In this age of information, documenting one’s life experience has become part of daily habit. Most popularly this comes in the form of social media, where people can share every detail of their experience, from tweeting about your annoying neighbor or posting a cool link on Facebook, to blogging about government reform or personal philosophies . For those left-brainers who enjoy balancing their checkbooks and comparing spreadsheets more than waxing poetic on Facebook status updates, there are a handful of web sites around now where you can input the numbers of your life and receive back the graphic analysis of your existence.

Mint.com : Okay, so Mint.com isn’t all that new, and personal finance software isn’t all that new, but Mint.com is free and is accessible from anywhere via the web. There’s no need to sit at home with your spreadsheets and checkbooks and input your data into some stodgy banking software, because Mint does it all for you by tracking your expenditures through your online bank accounts. It categorizes the data and outputs it into pretty charts and graphs, and will also email you monthly reports as well as notify you when you’ve blown your budget.

Tweet What You Eat : Tweeting can help you lose weight! TWYE uses the concept of a food diary combined with the accessibility of twitter to let you ‘post’ your food/calorie consumption from your phone throughout the day. Unfortunately, it’s up to the user to estimate the amount of calories in a given item, making the margin of error pretty big. Still, the results can be insightful.

openeco.org : Geared mainly toward small and large organizations, OpenEco lets you input and track your energy use so that you can monitor progress over time, and also compare and share with other similar organizations. You can then use the data to report to the EPA, or get a strategy from companies like Butterfly Energy Works for reducing your carbon footprint and lowering costs!

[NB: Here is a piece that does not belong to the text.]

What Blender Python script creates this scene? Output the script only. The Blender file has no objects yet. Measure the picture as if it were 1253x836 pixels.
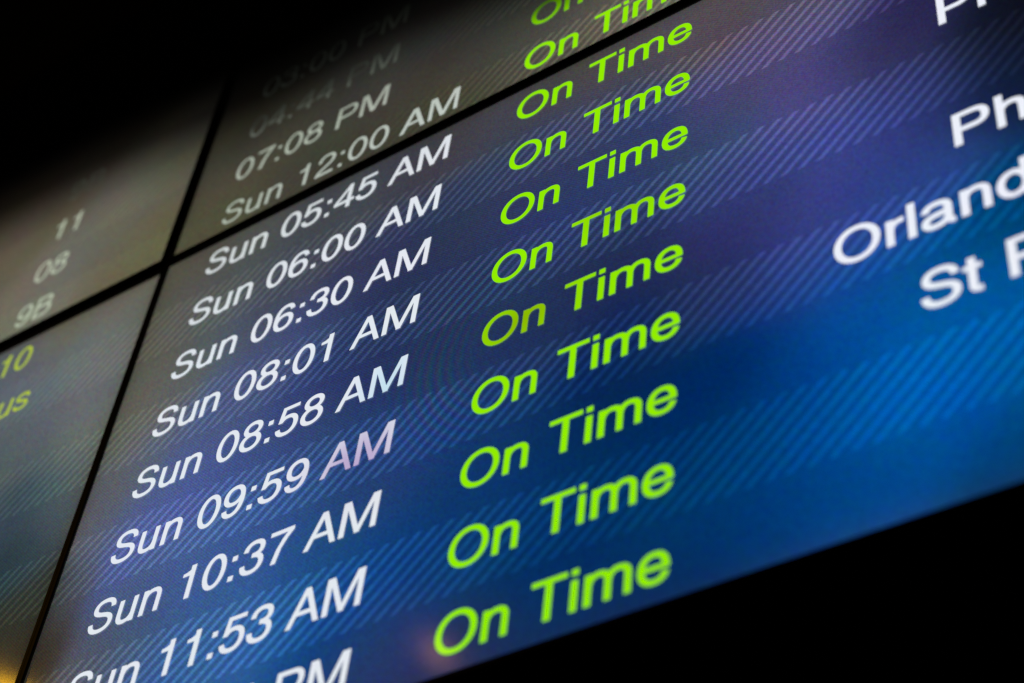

daytum.com : Daytum is really The One To Rule Them All. You can input any sort of numerical data that you want, to track and graph in a variety of ways. This could be as useful or useless as you want it to be. A useful idea could be a community service organization garnering trust and support by tracking how many flowers planted, funds raised, food donated, etc. A less useful data set seen recently was ‘Star Wars Songs Listened To’.